Kedholiman Sulit Menerima Nasehat Kebenaran

وَأَنذِرِ النَّاسَ يَوْمَ يَأْتِيهِمُ الْعَذَابُ فَيَقُولُ الَّذِينَ ظَلَمُواْ رَبَّنَا أَخِّرْنَا إِلَى أَجَلٍ قَرِيبٍ نُّجِبْ دَعْوَتَكَ وَنَتَّبِعِ الرُّسُلَ أَوَلَمْ تَكُونُواْ أَقْسَمْتُم مِّن قَبْلُ مَا لَكُم مِّن زَوَالٍ

“Dan berikanlah peringatan kepada manusia terhadap hari (yang pada waktu itu) datang azab kepada mereka, maka berkatalah orang-orang yang zalim: “Ya Tuhan kami, beri tangguhlah kami (kembalikanlah kami ke dunia) walaupun dalam waktu yang sedikit, niscaya kami akan mematuhi seruan Engkau dan akan mengikuti rasul-rasul”. (Kepada mereka dikatakan): “Bukankah kamu telah bersumpah dahulu (di dunia) bahwa sekali-kali kamu tidak akan binasa? (Ibrahim: 44)

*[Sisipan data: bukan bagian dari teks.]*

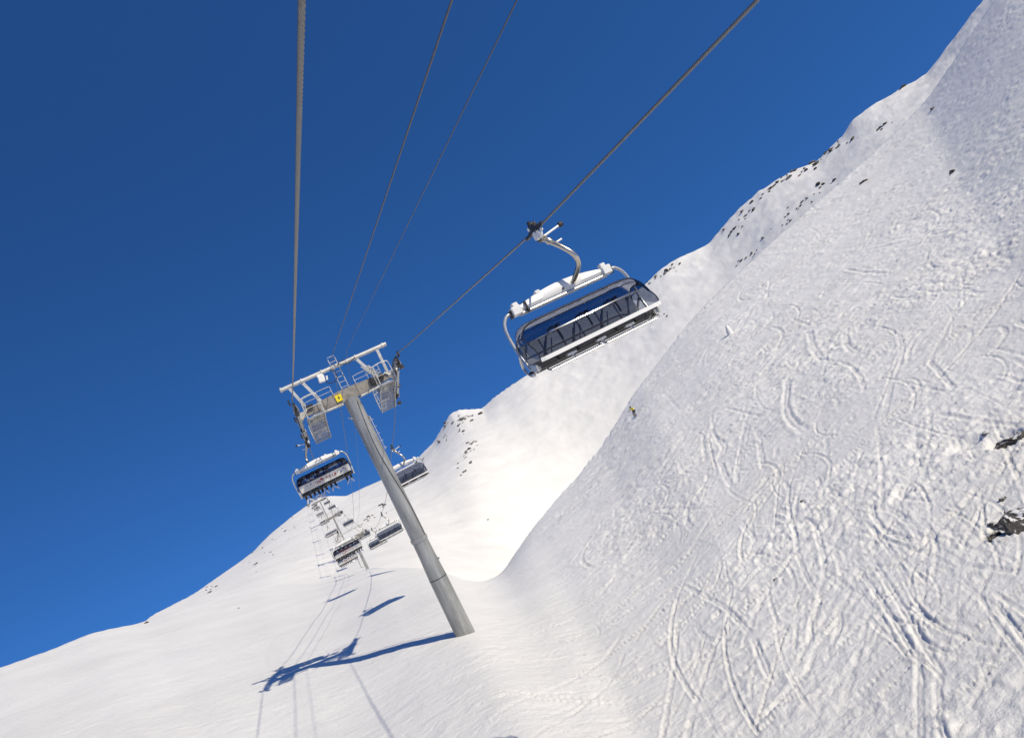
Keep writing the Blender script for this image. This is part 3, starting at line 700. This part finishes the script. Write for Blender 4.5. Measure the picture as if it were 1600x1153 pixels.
    mb = MB(); pts = [Vector(vs[i*m]) for i in range(0, NX)]
    for a, b in zip(pts[:-1], pts[1:]): mb.bar(a+Vector((0, -.02, 0)), b+Vector((0, -.02, 0)), .05, .085)
    mb.build('bubble_rim', M['white'], root, smooth=False)
    # seats
    for k in range(6):
        x = -1.25+.5*k
        mb = MB(); mb.box((x, -.20, -2.74), (.47, .50, .09), Matrix.Rotation(R(8), 3, 'X'), bev=.035); mb.build('seat', M['seat'], root)
        mb = MB(); mb.box((x, .15, -2.42), (.495, .10, .50), Matrix.Rotation(R(-14), 3, 'X'), bev=.04); b_ = mb.build('backrest', M['backpad'], root)
    mb = MB(); mb.box((0, .245, -2.44), (2.96, .035, .42), Matrix.Rotation(R(-14), 3, 'X'), bev=.015); bk = mb.build('back_shell', M['back'], root)
    r_ = random.Random(5)
    for nm, mt, xs in (('red_print', 'red_mark', [.15, .22, .33, -.1, -.28, -.45, -.6, .46, .58]), ('blue_print', 'blue_mark', [1.05, .95, .84, -.95, -1.12, -1.2])):
        mb = MB()
        for x in xs:
            zz = -2.42+r_.uniform(-.06, .06); mb.box((x, .295+(-2.43-zz)*-.25*-1, zz), (r_.uniform(.04, .09), .008, r_.uniform(.05, .13)), Matrix.Rotation(R(-14), 3, 'X'))
        mb.build(nm, M[mt], bk, smooth=False)
    # frame rails under the seat and restraint bars with foot rests
    mb = MB(); mb.tube([(-1.56, -.40, -2.83), (1.56, -.40, -2.83)], .035, 10); mb.tube([(-1.56, .10, -2.80), (1.56, .10, -2.80)], .035, 10)
    for x in (-1.3, -.5, .5, 1.3): mb.bar((x, -.42, -2.81), (x, .12, -2.78), .05, .06)
    mb.build('seat_frame', M['dark'], root)
    for x in (-.75, 0, .75):
        mb = MB(); mb.tube(spline([(x, .08, -2.12), (x, -.25, -2.10), (x, -.42, -2.16), (x, -.52, -2.30), (x, -.54, -2.46)], 5), .024, 8); mb.box((x+.05, -.45, -2.12), (.03, .22, .05)); mb.build('bar_arm', M['dark'], root)
        mb = MB(); mb.tube([(x, -.62, -2.80), (x+.03, -.66, -2.93)], .022, 8); mb.bar((x-.16, -.70, -2.80), (x+.10, -.62, -2.80), .07, .05); mb.build('foot_post', M['silver'], root)
    for a, b in ((-1.42, -.84), (-.66, -.09), (.09, .66), (.84, 1.42)):
        mb = MB(); mb.tube(spline([(a, .05, -2.20), (a+.02, -.35, -2.20), (a+.10, -.42, -2.20), (b-.10, -.42, -2.20), (b-.02, -.35, -2.20), (b, .05, -2.20)], 4), .015, 8); mb.build('restraint_bar', M['silver'], root)
    mb = MB(); 
    for a, b in ((-1.35, -.05), (.05, 1.35)):
        mb.tube([(a, -.70, -2.93), (b, -.70, -2.93)], .024, 8); mb.tube([(a, -.56, -2.90), (b, -.56, -2.90)], .018, 8)
        for x in (a, b): mb.tube([(x, -.70, -2.93), (x, -.56, -2.90), (x, -.45, -2.83)], .018, 6)
    mb.build('foot_rest', M['silver'], root)
    return root
proto = make_chair()

# ------------------------------------------------------------------ people
def skinned(name, joints, edges, material, parent, sub=1, rootv=0):
    me = bpy.data.meshes.new(name); me.from_pydata([j[:3] for j in joints], edges, [])
    o = bpy.data.objects.new(name, me); COL.objects.link(o)
    sk = o.modifiers.new('s', 'SKIN'); sk.use_smooth_shade = True
    for v, j in zip(me.skin_vertices[0].data, joints): v.radius = (j[3], j[4] if len(j) > 4 else j[3]); v.use_root = False
    me.skin_vertices[0].data[rootv].use_root = True
    ss = o.modifiers.new('u', 'SUBSURF'); ss.levels = sub; ss.render_levels = sub
    dg = bpy.context.evaluated_depsgraph_get(); dg.update(); ev = o.evaluated_get(dg)
    nm = bpy.data.meshes.new_from_object(ev); nm.materials.clear(); nm.materials.append(material); nm.shade_smooth()
    bpy.data.objects.remove(o); o2 = bpy.data.objects.new(name, nm); COL.objects.link(o2); o2.parent = parent; return o2
def person(pose, jacket, trousers, ski, label, group=None):
    """origin: seat point (sitting) or feet (skiing); faces -y"""
    root = empty('person')
    if pose == 'sit':
        P = dict(pelvis=(0, 0, .10), belly=(0, .02, .26), chest=(0, .03, .44), neck=(0, .01, .58), head=(0, -.02, .70), top=(0, -.02, .80),
                 shL=(-.18, .03, .51), elL=(-.24, -.08, .28), wrL=(-.14, -.30, .26), shR=(.18, .03, .51), elR=(.24, -.08, .28), wrR=(.14, -.30, .26),
                 hiL=(-.09, -.03, .07), knL=(-.12, -.44, .10), anL=(-.13, -.50, -.42), toL=(-.14, -.70, -.49), hiR=(.09, -.03, .07), knR=(.12, -.44, .10), anR=(.13, -.50, -.42), toR=(.14, -.70, -.49))
    else:
        P = dict(pelvis=(0, .10, .80), belly=(0, .05, .94), chest=(0, -.06, 1.14), neck=(0, -.14, 1.30), head=(0, -.20, 1.42), top=(0, -.22, 1.54),
                 shL=(-.19, -.08, 1.24), elL=(-.36, -.14, 1.04), wrL=(-.36, -.38, .98), shR=(.19, -.08, 1.24), elR=(.36, -.14, 1.04), wrR=(.36, -.38, .98),
                 hiL=(-.10, .08, .76), knL=(-.15, -.16, .46), anL=(-.15, .02, .12), toL=(-.15, -.20, .06), hiR=(.10, .08, .76), knR=(.15, -.16, .46), anR=(.15, .02, .12), toR=(.15, -.20, .06))
    def chain(names, rad): return names, rad
    J = ['pelvis', 'belly', 'chest', 'neck', 'head', 'top', 'shL', 'elL', 'wrL', 'shR', 'elR', 'wrR', 'hiL', 'knL', 'anL', 'toL', 'hiR', 'knR', 'anR', 'toR']
    rad = dict(pelvis=.13, belly=.12, chest=.14, neck=.055, head=.095, top=.06, shL=.06, shR=.06, elL=.042, elR=.042, wrL=.03, wrR=.03, hiL=.085, hiR=.085, knL=.055, knR=.055, anL=.04, anR=.04, toL=.035, toR=.035)
    E = [('pelvis', 'belly'), ('belly', 'chest'), ('chest', 'neck'), ('neck', 'head'), ('head', 'top'), ('chest', 'shL'), ('shL', 'elL'), ('elL', 'wrL'), ('chest', 'shR'), ('shR', 'elR'), ('elR', 'wrR'),
         ('pelvis', 'hiL'), ('hiL', 'knL'), ('knL', 'anL'), ('anL', 'toL'), ('pelvis', 'hiR'), ('hiR', 'knR'), ('knR', 'anR'), ('anR', 'toR')]
    js = [(*P[k], rad[k]) for k in J]; ix = {k: i for i, k in enumerate(J)}; es = [(ix[a], ix[b]) for a, b in E]
    for s in 'LR':                                  # gloved-size hands: palm and five fingers
        w = np.array(P['wr'+s]); sg = -1 if s == 'L' else 1
        pi = len(js); js.append((*(w+np.array((0, -.07, -.01))), .035)); es.append((ix['wr'+s], pi))
        for q, dx in enumerate((-.03, -.01, .01, .03)):
            a = len(js); js.append((*(w+np.array((dx, -.13, -.02))), .011)); js.append((*(w+np.array((dx, -.15+.005*q, -.06))), .010)); es += [(pi, a), (a, a+1)]
        a = len(js); js.append((*(w+np.array((-sg*.05, -.08, -.02))), .012)); js.append((*(w+np.array((-sg*.06, -.11, -.03))), .010)); es += [(pi, a), (a, a+1)]
    skinned('body', js, es, M['skin'], root)
    def sub(names, k, extra=.0):
        jj = [(*P[n], rad[n]*k+extra) for n in names]; ii_ = {n: i for i, n in enumerate(names)}
        return jj, [(ii_[a], ii_[b]) for a, b in E if a in ii_ and b in ii_]
    jj, ee = sub(['pelvis', 'belly', 'chest', 'neck', 'shL', 'elL', 'wrL', 'shR', 'elR', 'wrR'], 1.12, .02); skinned('jacket', jj, ee, M[jacket], root)
    jj, ee = sub(['pelvis', 'hiL', 'knL', 'anL', 'hiR', 'knR', 'anR'], 1.1, .018); skinned('trousers', jj, ee, M[trousers], root)
    for s in 'LR':
        a, t = np.array(P['an'+s]), np.array(P['to'+s]); skinned('boot', [(*(a+(0, .0, .10)), .07), (*(a+(0, .03, -.02)), .065), (*(t+(0, 0, .0)), .05)], [(0, 1), (1, 2)], M['helmet'], root)
        d = (t-a); d[0] = 0
        if pose == 'sit': d = np.array((0, -1, -.18)); ct = (a+t)/2+np.array((0, 0, -.075)); tw = {'L': -.12, 'R': .1}[s]; d[0] = tw
        else: d = np.array((0, -1, 0)); ct = np.array((a[0], -.05, .015))
        d = d/np.linalg.norm(d); mb = MB(); pts = [ct-d*.78, ct, ct+d*.72, ct+d*.86+np.array((0, 0, .07))]
        for p, q in zip(pts[:-1], pts[1:]): mb.bar(p, q, .09, .022)
        mb.build('ski', M[ski], root, smooth=False)
    h = np.array(P['head']); mb = MB(); n = 12; vs = []; fs = []
    for i in range(7):
        th = math.pi*.62*i/6
        for k in range(n): a = 2*math.pi*k/n; vs.append((h[0]+.125*math.sin(th)*math.cos(a), h[1]+.02+.14*math.sin(th)*math.sin(a), h[2]+.02+.13*math.cos(th)))
    for i in range(6):
        for k in range(n): fs.append((i*n+k, (i+1)*n+k, (i+1)*n+(k+1) % n, i*n+(k+1) % n))
    mb.add(vs, fs); mb.build('helmet', M['helmet'], root)
    mb = MB(); mb.box((h[0], h[1]-.115, h[2]+.02), (.17, .04, .07), bev=.02); mb.build('goggles', M['dark'], root)
    # nose and mouth are tiny: a small nose keeps the face readable
    mb = MB(); mb.tube([(h[0], h[1]-.095, h[2]-.0), (h[0], h[1]-.12, h[2]-.035)], [.01, .016], 6); mb.build('nose', M['skin'], root)
    for s in 'LR':
        w = np.array(P['wr'+s]); skinned('glove', [(*(w+(0, .03, 0)), .045), (*(w+(0, -.07, -.01)), .045), (*(w+(0, -.13, -.02)), .03)], [(0, 1), (1, 2)], M['black'], root)
    if pose != 'sit':
        for s in 'LR':
            w = np.array(P['wr'+s]); mb = MB(); mb.tube([w+np.array((0, -.09, .1)), w+np.array((0, .05, -.2)), w+np.array((0, .45, -.85))], .010, 6); mb.build('ski_pole', M['dark'], root)
    return root

SITS = {
    'dk': person('sit', 'jacket_b', 'trousers', 'ski_b', ''), 'rd': person('sit', 'jacket_r', 'trousers', 'ski_w', ''),
    'pl': person('sit', 'jacket_w', 'trousers', 'ski_b', ''), 'br': person('sit', 'jacket_b', 'trousers_br', 'ski_w', '')}
used = set()
def seat_person(key, chair_xyz, flip, slot, label, grp):
    p = SITS[key] if key not in used else copy_tree(SITS[key]); used.add(key)
    x = (-1.25+.5*slot)*(-1 if flip else 1); y = -.10*(-1 if flip else 1)
    p.location = (chair_xyz[0]+x, chair_xyz[1]+y, chair_xyz[2]-2.66); p.rotation_euler.z = math.pi if flip else 0
    p.rotation_euler.z += random.uniform(-.08, .08)
    tag(p, label, 'person', grp)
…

Pada ayat ini Allah Subhanahu Wa Ta’ala memerintahkan agar memberi kabar yang menakutkan kepada orang-orang yang zalim, orang-orang musyrik Makkah, yaitu tentang keluhan dan rintihan yang keluar dari mulut mereka ketika adzab menimpa mereka di akhirat nanti sambil memohon: “Wahai Tuhan kami, berilah kepada kami kesempatan yang lain lagi walaupun beberapa saat saja untuk menaati seruan Engkau dan mengikuti ajaran Rasul Engkau dengan mengembalikan kami ke dunia. Jika kesempatan itu benar-benar diberikan kepada kami pasti kami akan mengikuti perintah Engkau dan menghentikan larangan Engkau, kami benar-benar akan memurnikan ketaatan kepada Engkau saja, kami tidak akan memperserikatkan Engkau lagi wahai Tuhan kami.”

Permohonan mereka itu dijawab oleh Allah Ta’ala dengan tegas: “Bukankah kamu semua, hai orang yang zhalim, dahulu semasa hidup di dunia telah bersumpah bahwa jika kamu mati nanti tidak akan dibangkitkan lagi tidak akan dihisab?”

Mereka itu semua dilukiskan dalam firman Allah:

وَأَقْسَمُوا بِاللَّهِ جَهْدَ أَيْمَانِهِمْ لَا يَبْعَثُ اللَّهُ مَنْ يَمُوتُ بَلَى وَعْدًا عَلَيْهِ حَقًّا وَلَكِنَّ أَكْثَرَ النَّاسِ لَا يَعْلَمُونَ

“Mereka bersumpah dengan nama Allah dengan sumpahnya yang sungguh-sungguh: “Allah tidak akan membangkitkan orang yang mati.” (Tidak demikian) bahkan (pasti Allah akan membangkitkannya) sebagai suatu janji yang benar dari Allah akan tetapi kebanyakan manusia tiada mengetahuinya”. (An Nahl: 38)

Jika kita benar-benar jujur kepada Allah Ta’ala, maka kita akan cepat merespon perintah dan laranganNya.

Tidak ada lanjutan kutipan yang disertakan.